I however don't want to do this. I don't want to work.
I want to stay home and finish raising my kids. I work 10-12 hours a day. By the time I get home I feel like if I have to talk to one more person, or solve one more problem, or anything I might lay on the floor and throw a temper tantrum.

I'm thanking god its summer right now, but honestly what that means is that my 16 year old must now babysit, her two younger sisters while i'm at work for 12 hours. She has to make them breakfast and herself breakfast, she has to read to them and play with them and solve there many issues through out the day. All the things she should not have to do until she has children of her own. Instead she should be hanging out with her friends and laughing and going to the movies and enjoying her summer.
All this working and I cant afford to pay for them to go to a day camp because its OUTRAGIOUS pricing.
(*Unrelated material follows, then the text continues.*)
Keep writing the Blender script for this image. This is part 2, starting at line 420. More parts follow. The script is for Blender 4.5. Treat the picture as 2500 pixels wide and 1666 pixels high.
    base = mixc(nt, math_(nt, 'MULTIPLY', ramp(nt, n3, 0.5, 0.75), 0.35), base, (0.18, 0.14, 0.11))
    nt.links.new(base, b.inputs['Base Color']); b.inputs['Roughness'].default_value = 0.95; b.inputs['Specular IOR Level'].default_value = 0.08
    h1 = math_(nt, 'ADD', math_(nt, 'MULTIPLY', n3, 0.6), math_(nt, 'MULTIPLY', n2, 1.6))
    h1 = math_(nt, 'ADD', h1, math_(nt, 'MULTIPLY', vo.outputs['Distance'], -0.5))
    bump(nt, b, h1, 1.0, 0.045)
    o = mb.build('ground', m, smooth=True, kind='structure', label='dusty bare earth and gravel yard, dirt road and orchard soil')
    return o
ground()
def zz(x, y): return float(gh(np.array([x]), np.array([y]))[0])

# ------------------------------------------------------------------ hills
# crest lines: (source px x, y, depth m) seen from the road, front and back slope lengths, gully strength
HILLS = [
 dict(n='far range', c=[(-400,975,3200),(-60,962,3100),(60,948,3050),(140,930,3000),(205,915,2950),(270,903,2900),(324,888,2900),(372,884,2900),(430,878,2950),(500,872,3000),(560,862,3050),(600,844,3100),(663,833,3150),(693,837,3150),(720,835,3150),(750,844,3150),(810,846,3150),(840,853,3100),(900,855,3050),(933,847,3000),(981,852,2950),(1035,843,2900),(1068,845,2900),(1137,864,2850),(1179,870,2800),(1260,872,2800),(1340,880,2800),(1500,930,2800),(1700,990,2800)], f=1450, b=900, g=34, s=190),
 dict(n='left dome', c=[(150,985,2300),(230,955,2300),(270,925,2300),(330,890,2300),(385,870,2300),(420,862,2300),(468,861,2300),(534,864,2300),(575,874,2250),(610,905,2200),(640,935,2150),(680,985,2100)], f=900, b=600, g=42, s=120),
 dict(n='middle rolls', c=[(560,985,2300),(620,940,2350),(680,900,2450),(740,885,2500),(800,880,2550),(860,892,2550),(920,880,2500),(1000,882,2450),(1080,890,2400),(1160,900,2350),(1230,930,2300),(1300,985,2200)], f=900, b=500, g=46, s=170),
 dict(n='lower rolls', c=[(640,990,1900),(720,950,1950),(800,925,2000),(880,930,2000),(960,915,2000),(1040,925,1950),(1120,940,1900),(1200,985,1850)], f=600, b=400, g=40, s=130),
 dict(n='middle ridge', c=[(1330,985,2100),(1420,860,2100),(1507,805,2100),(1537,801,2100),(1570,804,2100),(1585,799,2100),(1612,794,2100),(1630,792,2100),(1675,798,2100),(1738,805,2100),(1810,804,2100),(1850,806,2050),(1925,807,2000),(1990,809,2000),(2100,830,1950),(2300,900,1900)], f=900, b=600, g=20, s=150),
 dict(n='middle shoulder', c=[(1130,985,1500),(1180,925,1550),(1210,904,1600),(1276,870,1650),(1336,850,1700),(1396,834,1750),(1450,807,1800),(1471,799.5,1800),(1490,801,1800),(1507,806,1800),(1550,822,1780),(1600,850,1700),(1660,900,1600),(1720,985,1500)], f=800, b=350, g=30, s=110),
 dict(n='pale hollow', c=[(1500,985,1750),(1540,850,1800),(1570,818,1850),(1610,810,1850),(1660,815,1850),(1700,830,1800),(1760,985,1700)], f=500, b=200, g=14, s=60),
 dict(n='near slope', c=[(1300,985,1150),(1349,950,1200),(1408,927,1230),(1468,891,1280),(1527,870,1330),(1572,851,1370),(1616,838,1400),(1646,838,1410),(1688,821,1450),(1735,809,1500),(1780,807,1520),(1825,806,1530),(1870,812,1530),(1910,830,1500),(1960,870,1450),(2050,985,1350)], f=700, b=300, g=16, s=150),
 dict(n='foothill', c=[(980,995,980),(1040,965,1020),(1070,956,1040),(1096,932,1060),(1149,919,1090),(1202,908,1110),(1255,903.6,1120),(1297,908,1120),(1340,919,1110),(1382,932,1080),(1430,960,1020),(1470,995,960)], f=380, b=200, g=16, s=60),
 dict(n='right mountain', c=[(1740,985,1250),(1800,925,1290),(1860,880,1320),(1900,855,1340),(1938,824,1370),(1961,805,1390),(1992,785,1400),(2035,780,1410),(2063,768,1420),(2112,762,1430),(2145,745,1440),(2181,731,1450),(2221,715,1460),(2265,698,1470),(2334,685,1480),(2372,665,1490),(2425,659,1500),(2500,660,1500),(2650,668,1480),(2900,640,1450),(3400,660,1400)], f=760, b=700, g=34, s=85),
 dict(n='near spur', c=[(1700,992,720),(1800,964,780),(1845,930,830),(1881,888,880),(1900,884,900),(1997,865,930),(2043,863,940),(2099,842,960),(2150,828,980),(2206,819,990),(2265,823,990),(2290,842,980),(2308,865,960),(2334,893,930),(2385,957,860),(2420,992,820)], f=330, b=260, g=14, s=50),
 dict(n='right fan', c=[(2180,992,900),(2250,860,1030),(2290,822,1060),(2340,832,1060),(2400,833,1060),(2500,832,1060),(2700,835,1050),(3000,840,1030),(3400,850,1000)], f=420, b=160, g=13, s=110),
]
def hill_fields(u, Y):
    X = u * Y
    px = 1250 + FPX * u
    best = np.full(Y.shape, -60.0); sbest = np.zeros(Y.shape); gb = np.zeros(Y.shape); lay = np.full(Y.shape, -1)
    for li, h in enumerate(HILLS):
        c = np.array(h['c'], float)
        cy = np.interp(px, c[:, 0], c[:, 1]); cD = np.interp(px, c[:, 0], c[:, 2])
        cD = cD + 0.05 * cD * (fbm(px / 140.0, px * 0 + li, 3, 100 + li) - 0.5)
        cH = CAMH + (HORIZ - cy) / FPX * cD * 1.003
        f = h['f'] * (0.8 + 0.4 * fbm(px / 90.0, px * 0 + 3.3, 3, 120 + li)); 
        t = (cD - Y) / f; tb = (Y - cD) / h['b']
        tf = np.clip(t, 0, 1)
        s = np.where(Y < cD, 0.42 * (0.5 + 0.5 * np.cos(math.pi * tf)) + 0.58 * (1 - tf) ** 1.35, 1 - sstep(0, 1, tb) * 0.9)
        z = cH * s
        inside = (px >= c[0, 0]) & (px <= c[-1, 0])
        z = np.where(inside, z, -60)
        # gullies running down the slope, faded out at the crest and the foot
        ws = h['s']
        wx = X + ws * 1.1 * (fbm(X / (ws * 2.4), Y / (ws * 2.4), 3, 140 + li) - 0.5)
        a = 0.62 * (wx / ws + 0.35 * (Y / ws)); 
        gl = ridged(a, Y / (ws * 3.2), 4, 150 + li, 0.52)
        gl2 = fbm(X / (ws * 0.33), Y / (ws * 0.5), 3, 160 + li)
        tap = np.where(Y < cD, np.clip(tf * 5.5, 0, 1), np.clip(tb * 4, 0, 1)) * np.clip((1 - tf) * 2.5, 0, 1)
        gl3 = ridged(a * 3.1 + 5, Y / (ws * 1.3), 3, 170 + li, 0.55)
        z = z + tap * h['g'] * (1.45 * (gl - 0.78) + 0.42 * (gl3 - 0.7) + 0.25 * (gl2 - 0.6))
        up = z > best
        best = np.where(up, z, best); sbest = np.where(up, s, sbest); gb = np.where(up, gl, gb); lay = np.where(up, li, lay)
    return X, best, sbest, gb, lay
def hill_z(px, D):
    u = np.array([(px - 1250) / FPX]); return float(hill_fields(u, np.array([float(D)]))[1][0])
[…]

None of this is fair.At least to me. Yes i'm throwing a temper tantrum, and i don't care.
Ya Ya I know life isn't fair blah, blah , blah! Suck it up buttercup you choose to have kids young and do you life ass backwards. I get it. I made my bed so they say.
You know what though i'm done. I don't really care about the whole career thing. I'm glad its there for those women who want careers. I want to be a mom that is literally all i have ever wanted. I don't know what is so wrong with that. I want to take care of my kids and my husband. I want to cook and clean my house and make it pretty!! I want to garden and get up in the morning and run with my dogs.
I don't mind at all being the one who takes care of the house and takes care of the kids. Will I need a break hear and there? Of course.I have a man who would be more than willing to give me a mommy break, he does that now!!

Why am i not doing this? I ask myself that every single day.
The more i ask myself this question, the higher my anxiety goes and the more depressed i become.
I mean I know we live in a day and age where a double income is what works. I mean are we even going to have social security when we are done working?
Now a days you will starve and have no health care by the time you are of retirement age if you haven't been saving and stock piling your retirement fund. You wont survive. You will have to work until your dead.
So I work full time, I am an independent consultant for Perfectly Posh and I write this blog. I am trying. Trying to save, do what i like and eventually stay home. It just makes me so despondent. I don't want to do anything, i want to yell at everyone and say "Hey!!Moms Unite, Lets get back to Raising our kids instead of our Careers!!"
Hahaha, Can you imagine the back lash i would get for shouting that out!! I mean i'm not an idiot i know how hard women have worked for equality. How they are still working there asses off in order to get equal pay to men. I truly get it.
So what is the answer?
Your guess is as good as mine.
So I will get up in the morning and do the best that I

I will keep trucking along working towards what i want from this life.

Anyway i give props to the stay at home moms, the working moms, the moms who think they are not good enough , when they are. Being a Mom period is hard but then you through the expectations that come from society and from our economic push to have it all and its just that much harder.
So Moms of the world , we need to unite, be strong, tell yourself that everyday you are doing your best and you ARE a good mom despite how you might be feeling right now.
Just keep pushing forward and don't give up, just keep on keepin on!!!